# Aim of the exercise
Return precisely the span of lines from the top of the material below to the line containing "(.011, .020, .49)).build('flange', 'dusty', t)", both included. Pictures are excluded.

* START Stored data *

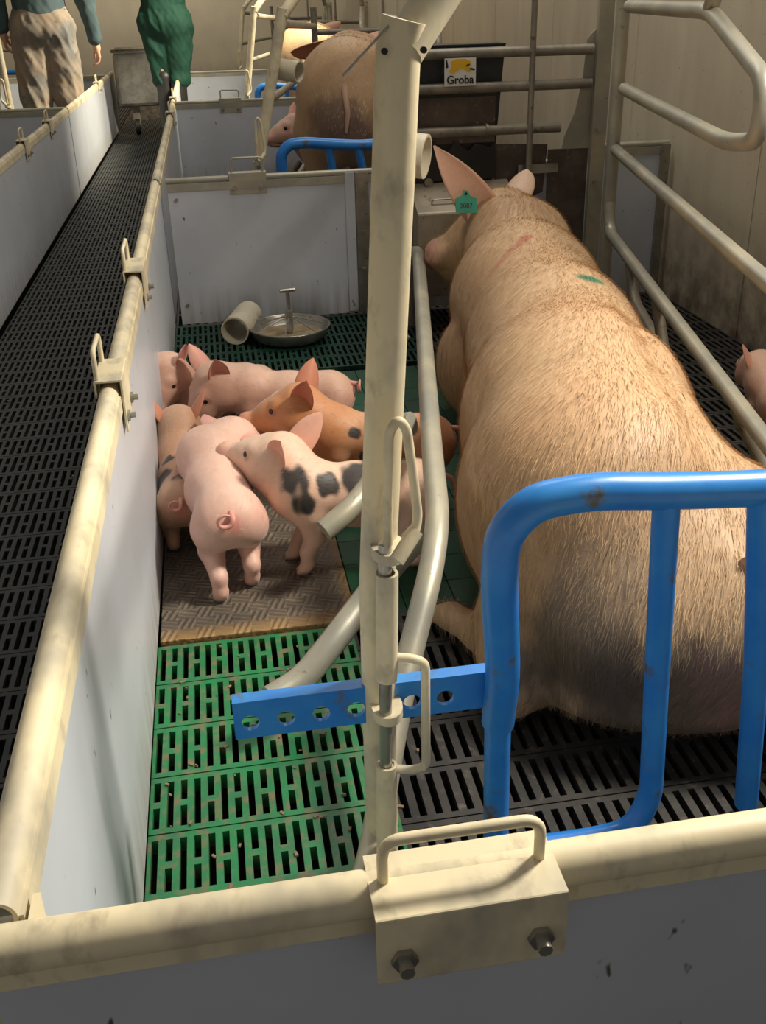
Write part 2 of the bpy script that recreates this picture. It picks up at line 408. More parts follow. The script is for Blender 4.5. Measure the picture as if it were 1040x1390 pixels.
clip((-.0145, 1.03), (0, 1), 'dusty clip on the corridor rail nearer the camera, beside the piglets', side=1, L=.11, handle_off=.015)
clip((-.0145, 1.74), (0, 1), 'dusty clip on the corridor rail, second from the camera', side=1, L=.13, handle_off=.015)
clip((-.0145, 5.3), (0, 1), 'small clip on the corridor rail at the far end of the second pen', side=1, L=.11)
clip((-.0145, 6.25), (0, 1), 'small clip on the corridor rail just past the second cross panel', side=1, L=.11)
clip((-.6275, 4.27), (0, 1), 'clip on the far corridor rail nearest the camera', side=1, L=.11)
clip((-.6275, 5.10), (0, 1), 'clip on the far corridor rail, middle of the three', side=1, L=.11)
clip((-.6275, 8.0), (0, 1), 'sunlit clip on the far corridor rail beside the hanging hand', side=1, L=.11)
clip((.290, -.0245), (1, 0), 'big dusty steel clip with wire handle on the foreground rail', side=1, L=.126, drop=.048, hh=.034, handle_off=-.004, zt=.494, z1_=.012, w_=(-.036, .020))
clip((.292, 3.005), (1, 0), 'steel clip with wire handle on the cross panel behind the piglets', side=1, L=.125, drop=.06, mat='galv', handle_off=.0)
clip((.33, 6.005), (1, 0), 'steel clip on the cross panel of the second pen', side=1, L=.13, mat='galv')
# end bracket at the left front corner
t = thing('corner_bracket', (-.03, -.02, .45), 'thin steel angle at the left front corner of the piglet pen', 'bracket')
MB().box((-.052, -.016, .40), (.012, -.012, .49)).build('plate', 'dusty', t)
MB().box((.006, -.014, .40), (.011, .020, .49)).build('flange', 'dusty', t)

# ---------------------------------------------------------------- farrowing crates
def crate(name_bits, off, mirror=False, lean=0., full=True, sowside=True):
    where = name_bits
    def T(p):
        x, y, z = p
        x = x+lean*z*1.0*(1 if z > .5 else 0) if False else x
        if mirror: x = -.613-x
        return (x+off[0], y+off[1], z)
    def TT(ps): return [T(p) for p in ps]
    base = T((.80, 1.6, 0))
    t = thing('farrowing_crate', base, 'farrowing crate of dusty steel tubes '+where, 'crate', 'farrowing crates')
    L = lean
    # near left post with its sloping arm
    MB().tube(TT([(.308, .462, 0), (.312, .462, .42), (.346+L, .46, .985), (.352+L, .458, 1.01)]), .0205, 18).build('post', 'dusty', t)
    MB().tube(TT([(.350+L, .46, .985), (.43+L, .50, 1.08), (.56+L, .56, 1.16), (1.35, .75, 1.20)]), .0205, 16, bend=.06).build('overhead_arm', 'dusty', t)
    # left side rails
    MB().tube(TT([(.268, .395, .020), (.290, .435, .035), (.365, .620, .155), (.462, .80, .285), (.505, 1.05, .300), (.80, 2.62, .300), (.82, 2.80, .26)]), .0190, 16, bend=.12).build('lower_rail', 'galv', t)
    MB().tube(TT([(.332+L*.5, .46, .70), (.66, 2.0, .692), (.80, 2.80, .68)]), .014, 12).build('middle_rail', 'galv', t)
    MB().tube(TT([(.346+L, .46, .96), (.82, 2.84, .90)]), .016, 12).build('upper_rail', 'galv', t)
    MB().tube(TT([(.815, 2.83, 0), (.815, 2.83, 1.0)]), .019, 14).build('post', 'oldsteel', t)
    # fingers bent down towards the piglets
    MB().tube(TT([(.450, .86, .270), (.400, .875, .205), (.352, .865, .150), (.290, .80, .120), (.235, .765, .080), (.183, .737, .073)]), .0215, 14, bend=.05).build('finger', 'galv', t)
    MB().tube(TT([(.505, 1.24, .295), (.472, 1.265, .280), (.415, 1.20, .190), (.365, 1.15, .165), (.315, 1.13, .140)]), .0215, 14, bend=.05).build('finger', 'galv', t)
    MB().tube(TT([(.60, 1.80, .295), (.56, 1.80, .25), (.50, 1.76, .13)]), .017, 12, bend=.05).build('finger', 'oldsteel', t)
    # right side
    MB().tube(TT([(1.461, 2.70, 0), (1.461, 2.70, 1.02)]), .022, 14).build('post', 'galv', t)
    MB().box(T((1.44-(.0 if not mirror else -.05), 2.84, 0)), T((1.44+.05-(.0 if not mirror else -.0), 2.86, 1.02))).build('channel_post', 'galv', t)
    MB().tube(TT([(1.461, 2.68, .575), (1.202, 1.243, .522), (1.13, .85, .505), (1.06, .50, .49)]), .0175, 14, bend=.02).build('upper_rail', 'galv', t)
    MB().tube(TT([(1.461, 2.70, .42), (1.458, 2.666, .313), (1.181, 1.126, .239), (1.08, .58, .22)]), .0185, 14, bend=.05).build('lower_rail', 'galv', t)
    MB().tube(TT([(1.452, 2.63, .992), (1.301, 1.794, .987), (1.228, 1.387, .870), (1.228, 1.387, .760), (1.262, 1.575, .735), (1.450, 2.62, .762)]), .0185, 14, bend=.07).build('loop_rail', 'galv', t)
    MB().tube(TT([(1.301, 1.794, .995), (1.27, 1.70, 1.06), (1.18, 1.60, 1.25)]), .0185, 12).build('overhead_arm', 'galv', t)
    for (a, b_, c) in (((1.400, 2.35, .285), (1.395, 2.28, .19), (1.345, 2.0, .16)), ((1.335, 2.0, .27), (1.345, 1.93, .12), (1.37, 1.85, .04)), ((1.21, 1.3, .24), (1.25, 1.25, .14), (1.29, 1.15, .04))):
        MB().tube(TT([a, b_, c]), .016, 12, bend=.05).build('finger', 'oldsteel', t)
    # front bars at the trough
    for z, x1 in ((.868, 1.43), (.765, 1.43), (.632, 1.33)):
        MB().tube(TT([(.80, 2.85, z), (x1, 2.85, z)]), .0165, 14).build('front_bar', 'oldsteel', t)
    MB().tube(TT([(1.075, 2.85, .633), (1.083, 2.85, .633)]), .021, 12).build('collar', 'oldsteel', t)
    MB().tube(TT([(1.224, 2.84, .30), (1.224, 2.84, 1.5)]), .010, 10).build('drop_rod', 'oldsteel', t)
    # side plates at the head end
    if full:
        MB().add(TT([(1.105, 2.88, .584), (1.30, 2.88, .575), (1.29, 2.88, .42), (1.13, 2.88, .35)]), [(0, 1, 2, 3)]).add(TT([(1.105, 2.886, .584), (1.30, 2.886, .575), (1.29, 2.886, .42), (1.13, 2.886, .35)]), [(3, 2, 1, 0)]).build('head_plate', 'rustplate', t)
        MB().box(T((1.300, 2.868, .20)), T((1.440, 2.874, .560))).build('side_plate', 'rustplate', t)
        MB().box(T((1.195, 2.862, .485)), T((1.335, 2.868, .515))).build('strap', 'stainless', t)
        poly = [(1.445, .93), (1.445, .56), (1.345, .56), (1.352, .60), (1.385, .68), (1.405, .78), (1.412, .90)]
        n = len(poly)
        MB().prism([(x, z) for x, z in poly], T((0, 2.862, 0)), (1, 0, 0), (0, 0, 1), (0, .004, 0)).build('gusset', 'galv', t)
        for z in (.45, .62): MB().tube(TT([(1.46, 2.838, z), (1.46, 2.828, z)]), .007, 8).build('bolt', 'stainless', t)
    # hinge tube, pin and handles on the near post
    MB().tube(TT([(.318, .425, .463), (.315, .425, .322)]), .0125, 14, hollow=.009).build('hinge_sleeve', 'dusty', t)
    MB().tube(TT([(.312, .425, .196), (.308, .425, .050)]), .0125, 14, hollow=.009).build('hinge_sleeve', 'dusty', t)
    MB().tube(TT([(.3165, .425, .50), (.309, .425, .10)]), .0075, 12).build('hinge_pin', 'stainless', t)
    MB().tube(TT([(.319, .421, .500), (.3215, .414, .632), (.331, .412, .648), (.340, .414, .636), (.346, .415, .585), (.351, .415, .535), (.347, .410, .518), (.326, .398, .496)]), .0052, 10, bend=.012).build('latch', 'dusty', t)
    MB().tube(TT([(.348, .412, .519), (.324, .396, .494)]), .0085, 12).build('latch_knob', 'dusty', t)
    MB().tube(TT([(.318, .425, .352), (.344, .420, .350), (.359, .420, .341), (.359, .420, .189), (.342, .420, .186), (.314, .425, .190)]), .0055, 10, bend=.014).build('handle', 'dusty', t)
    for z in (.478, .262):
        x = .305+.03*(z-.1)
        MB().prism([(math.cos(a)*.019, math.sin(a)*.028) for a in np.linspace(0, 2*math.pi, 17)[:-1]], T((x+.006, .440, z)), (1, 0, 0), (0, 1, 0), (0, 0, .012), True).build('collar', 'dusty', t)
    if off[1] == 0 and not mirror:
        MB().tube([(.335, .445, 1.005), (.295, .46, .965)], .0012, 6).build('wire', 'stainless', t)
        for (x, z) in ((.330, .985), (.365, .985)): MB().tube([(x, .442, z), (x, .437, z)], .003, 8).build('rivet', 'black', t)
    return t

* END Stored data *

# Exercise answer
Write part 2 of the bpy script that recreates this picture. It picks up at line 408. More parts follow. The script is for Blender 4.5. Measure the picture as if it were 1040x1390 pixels.
clip((-.0145, 1.03), (0, 1), 'dusty clip on the corridor rail nearer the camera, beside the piglets', side=1, L=.11, handle_off=.015)
clip((-.0145, 1.74), (0, 1), 'dusty clip on the corridor rail, second from the camera', side=1, L=.13, handle_off=.015)
clip((-.0145, 5.3), (0, 1), 'small clip on the corridor rail at the far end of the second pen', side=1, L=.11)
clip((-.0145, 6.25), (0, 1), 'small clip on the corridor rail just past the second cross panel', side=1, L=.11)
clip((-.6275, 4.27), (0, 1), 'clip on the far corridor rail nearest the camera', side=1, L=.11)
clip((-.6275, 5.10), (0, 1), 'clip on the far corridor rail, middle of the three', side=1, L=.11)
clip((-.6275, 8.0), (0, 1), 'sunlit clip on the far corridor rail beside the hanging hand', side=1, L=.11)
clip((.290, -.0245), (1, 0), 'big dusty steel clip with wire handle on the foreground rail', side=1, L=.126, drop=.048, hh=.034, handle_off=-.004, zt=.494, z1_=.012, w_=(-.036, .020))
clip((.292, 3.005), (1, 0), 'steel clip with wire handle on the cross panel behind the piglets', side=1, L=.125, drop=.06, mat='galv', handle_off=.0)
clip((.33, 6.005), (1, 0), 'steel clip on the cross panel of the second pen', side=1, L=.13, mat='galv')
# end bracket at the left front corner
t = thing('corner_bracket', (-.03, -.02, .45), 'thin steel angle at the left front corner of the piglet pen', 'bracket')
MB().box((-.052, -.016, .40), (.012, -.012, .49)).build('plate', 'dusty', t)
MB().box((.006, -.014, .40), (.011, .020, .49)).build('flange', 'dusty', t)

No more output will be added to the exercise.